##### Collected data

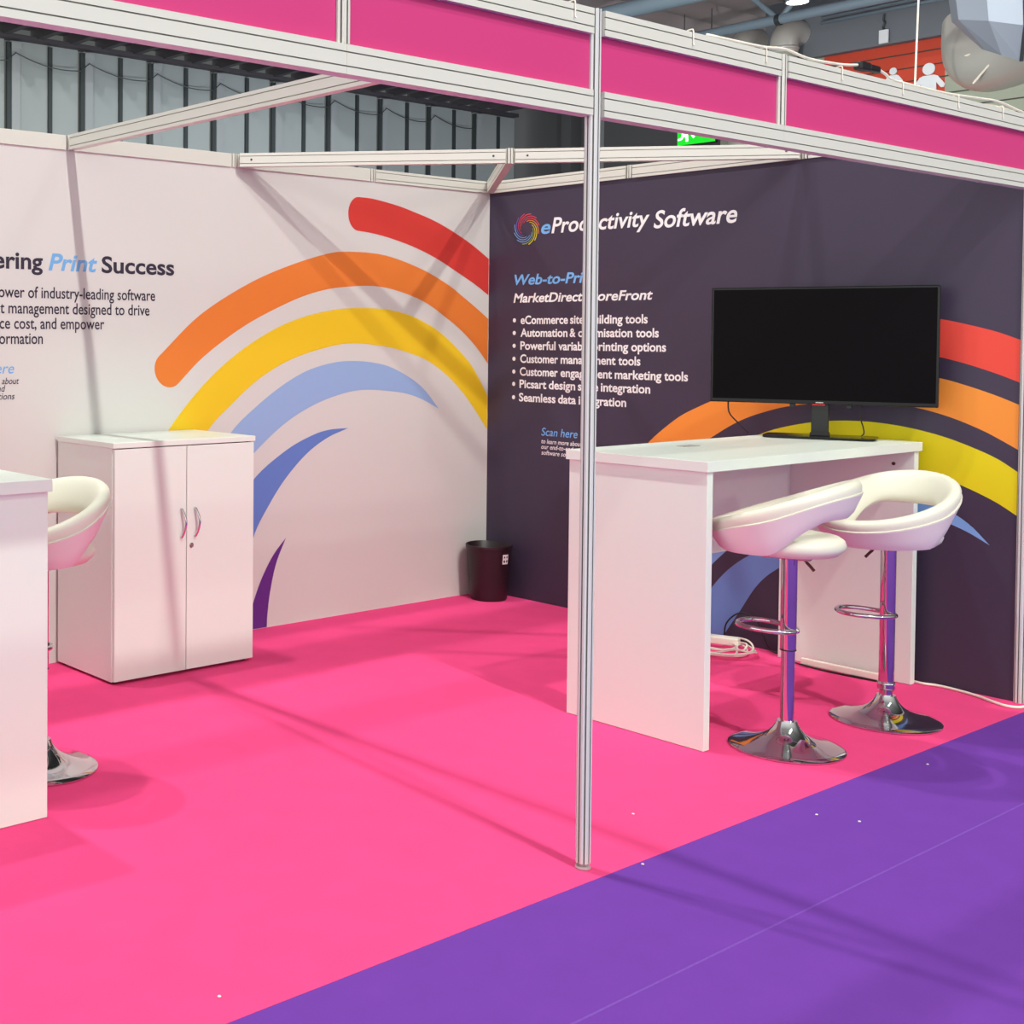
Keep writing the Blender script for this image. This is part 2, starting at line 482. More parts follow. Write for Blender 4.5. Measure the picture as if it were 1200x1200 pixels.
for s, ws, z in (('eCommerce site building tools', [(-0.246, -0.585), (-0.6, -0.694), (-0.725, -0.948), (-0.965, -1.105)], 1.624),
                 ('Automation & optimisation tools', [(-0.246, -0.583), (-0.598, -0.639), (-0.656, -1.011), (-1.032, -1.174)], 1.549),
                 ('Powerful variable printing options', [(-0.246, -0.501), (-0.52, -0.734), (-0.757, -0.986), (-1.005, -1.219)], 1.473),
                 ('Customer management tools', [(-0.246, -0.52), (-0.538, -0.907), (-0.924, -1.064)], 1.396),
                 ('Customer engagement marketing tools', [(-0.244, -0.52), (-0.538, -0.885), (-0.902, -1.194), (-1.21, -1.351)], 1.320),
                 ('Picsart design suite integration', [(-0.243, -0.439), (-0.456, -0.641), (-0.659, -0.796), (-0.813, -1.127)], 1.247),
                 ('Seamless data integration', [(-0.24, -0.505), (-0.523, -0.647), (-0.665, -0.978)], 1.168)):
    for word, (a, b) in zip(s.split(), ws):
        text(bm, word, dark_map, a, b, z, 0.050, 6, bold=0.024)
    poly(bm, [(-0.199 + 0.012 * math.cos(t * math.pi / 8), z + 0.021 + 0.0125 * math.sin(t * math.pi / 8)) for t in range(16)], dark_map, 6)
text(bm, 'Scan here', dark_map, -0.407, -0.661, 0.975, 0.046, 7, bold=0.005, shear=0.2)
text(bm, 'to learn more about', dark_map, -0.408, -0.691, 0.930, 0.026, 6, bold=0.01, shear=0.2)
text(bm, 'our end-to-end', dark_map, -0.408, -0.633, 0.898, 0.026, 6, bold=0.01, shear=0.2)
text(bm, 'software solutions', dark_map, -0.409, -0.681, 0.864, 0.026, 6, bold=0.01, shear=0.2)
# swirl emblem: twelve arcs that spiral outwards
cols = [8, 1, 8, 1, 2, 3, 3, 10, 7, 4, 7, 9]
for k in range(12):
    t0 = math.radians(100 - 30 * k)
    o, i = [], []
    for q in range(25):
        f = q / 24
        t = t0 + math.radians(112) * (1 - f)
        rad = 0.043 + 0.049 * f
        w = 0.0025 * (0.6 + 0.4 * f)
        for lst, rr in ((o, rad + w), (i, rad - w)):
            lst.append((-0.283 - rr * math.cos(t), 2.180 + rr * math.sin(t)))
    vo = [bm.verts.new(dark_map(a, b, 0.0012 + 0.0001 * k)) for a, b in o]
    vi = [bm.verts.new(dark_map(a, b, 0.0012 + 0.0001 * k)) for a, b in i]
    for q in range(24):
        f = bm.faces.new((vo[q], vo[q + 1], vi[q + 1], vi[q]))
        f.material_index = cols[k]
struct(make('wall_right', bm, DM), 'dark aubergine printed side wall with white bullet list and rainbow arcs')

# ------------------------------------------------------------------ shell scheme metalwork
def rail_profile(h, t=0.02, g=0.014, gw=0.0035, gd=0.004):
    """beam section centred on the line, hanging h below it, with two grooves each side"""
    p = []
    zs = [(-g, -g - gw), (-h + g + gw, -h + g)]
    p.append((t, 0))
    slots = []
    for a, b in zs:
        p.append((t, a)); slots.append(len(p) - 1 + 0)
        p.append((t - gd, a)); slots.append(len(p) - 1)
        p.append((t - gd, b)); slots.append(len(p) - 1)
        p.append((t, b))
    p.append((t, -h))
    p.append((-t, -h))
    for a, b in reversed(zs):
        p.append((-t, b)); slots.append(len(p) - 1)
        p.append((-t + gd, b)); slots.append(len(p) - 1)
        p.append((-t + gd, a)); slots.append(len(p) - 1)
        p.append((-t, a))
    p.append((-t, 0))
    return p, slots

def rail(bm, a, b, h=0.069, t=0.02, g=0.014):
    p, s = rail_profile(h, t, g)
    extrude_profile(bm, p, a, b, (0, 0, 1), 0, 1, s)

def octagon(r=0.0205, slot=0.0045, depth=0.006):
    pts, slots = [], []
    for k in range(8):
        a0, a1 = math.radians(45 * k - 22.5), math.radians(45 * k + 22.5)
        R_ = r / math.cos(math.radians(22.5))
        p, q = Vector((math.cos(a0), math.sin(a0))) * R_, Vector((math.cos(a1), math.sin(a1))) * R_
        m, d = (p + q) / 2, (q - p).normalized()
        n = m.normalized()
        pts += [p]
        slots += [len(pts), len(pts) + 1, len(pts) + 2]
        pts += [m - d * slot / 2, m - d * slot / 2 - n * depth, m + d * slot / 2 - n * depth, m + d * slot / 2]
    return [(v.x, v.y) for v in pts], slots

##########

■ **What is being asked**
Print each line of the material above exactly, with the pictures removed from your copy.

■ **Response to the exercise**
Keep writing the Blender script for this image. This is part 2, starting at line 482. More parts follow. Write for Blender 4.5. Measure the picture as if it were 1200x1200 pixels.
for s, ws, z in (('eCommerce site building tools', [(-0.246, -0.585), (-0.6, -0.694), (-0.725, -0.948), (-0.965, -1.105)], 1.624),
                 ('Automation & optimisation tools', [(-0.246, -0.583), (-0.598, -0.639), (-0.656, -1.011), (-1.032, -1.174)], 1.549),
                 ('Powerful variable printing options', [(-0.246, -0.501), (-0.52, -0.734), (-0.757, -0.986), (-1.005, -1.219)], 1.473),
                 ('Customer management tools', [(-0.246, -0.52), (-0.538, -0.907), (-0.924, -1.064)], 1.396),
                 ('Customer engagement marketing tools', [(-0.244, -0.52), (-0.538, -0.885), (-0.902, -1.194), (-1.21, -1.351)], 1.320),
                 ('Picsart design suite integration', [(-0.243, -0.439), (-0.456, -0.641), (-0.659, -0.796), (-0.813, -1.127)], 1.247),
                 ('Seamless data integration', [(-0.24, -0.505), (-0.523, -0.647), (-0.665, -0.978)], 1.168)):
    for word, (a, b) in zip(s.split(), ws):
        text(bm, word, dark_map, a, b, z, 0.050, 6, bold=0.024)
    poly(bm, [(-0.199 + 0.012 * math.cos(t * math.pi / 8), z + 0.021 + 0.0125 * math.sin(t * math.pi / 8)) for t in range(16)], dark_map, 6)
text(bm, 'Scan here', dark_map, -0.407, -0.661, 0.975, 0.046, 7, bold=0.005, shear=0.2)
text(bm, 'to learn more about', dark_map, -0.408, -0.691, 0.930, 0.026, 6, bold=0.01, shear=0.2)
text(bm, 'our end-to-end', dark_map, -0.408, -0.633, 0.898, 0.026, 6, bold=0.01, shear=0.2)
text(bm, 'software solutions', dark_map, -0.409, -0.681, 0.864, 0.026, 6, bold=0.01, shear=0.2)
# swirl emblem: twelve arcs that spiral outwards
cols = [8, 1, 8, 1, 2, 3, 3, 10, 7, 4, 7, 9]
for k in range(12):
    t0 = math.radians(100 - 30 * k)
    o, i = [], []
    for q in range(25):
        f = q / 24
        t = t0 + math.radians(112) * (1 - f)
        rad = 0.043 + 0.049 * f
        w = 0.0025 * (0.6 + 0.4 * f)
        for lst, rr in ((o, rad + w), (i, rad - w)):
            lst.append((-0.283 - rr * math.cos(t), 2.180 + rr * math.sin(t)))
    vo = [bm.verts.new(dark_map(a, b, 0.0012 + 0.0001 * k)) for a, b in o]
    vi = [bm.verts.new(dark_map(a, b, 0.0012 + 0.0001 * k)) for a, b in i]
    for q in range(24):
        f = bm.faces.new((vo[q], vo[q + 1], vi[q + 1], vi[q]))
        f.material_index = cols[k]
struct(make('wall_right', bm, DM), 'dark aubergine printed side wall with white bullet list and rainbow arcs')

# ------------------------------------------------------------------ shell scheme metalwork
def rail_profile(h, t=0.02, g=0.014, gw=0.0035, gd=0.004):
    """beam section centred on the line, hanging h below it, with two grooves each side"""
    p = []
    zs = [(-g, -g - gw), (-h + g + gw, -h + g)]
    p.append((t, 0))
    slots = []
    for a, b in zs:
        p.append((t, a)); slots.append(len(p) - 1 + 0)
        p.append((t - gd, a)); slots.append(len(p) - 1)
        p.append((t - gd, b)); slots.append(len(p) - 1)
        p.append((t, b))
    p.append((t, -h))
    p.append((-t, -h))
    for a, b in reversed(zs):
        p.append((-t, b)); slots.append(len(p) - 1)
        p.append((-t + gd, b)); slots.append(len(p) - 1)
        p.append((-t + gd, a)); slots.append(len(p) - 1)
        p.append((-t, a))
    p.append((-t, 0))
    return p, slots

def rail(bm, a, b, h=0.069, t=0.02, g=0.014):
    p, s = rail_profile(h, t, g)
    extrude_profile(bm, p, a, b, (0, 0, 1), 0, 1, s)

def octagon(r=0.0205, slot=0.0045, depth=0.006):
    pts, slots = [], []
    for k in range(8):
        a0, a1 = math.radians(45 * k - 22.5), math.radians(45 * k + 22.5)
        R_ = r / math.cos(math.radians(22.5))
        p, q = Vector((math.cos(a0), math.sin(a0))) * R_, Vector((math.cos(a1), math.sin(a1))) * R_
        m, d = (p + q) / 2, (q - p).normalized()
        n = m.normalized()
        pts += [p]
        slots += [len(pts), len(pts) + 1, len(pts) + 2]
        pts += [m - d * slot / 2, m - d * slot / 2 - n * depth, m + d * slot / 2 - n * depth, m + d * slot / 2]
    return [(v.x, v.y) for v in pts], slots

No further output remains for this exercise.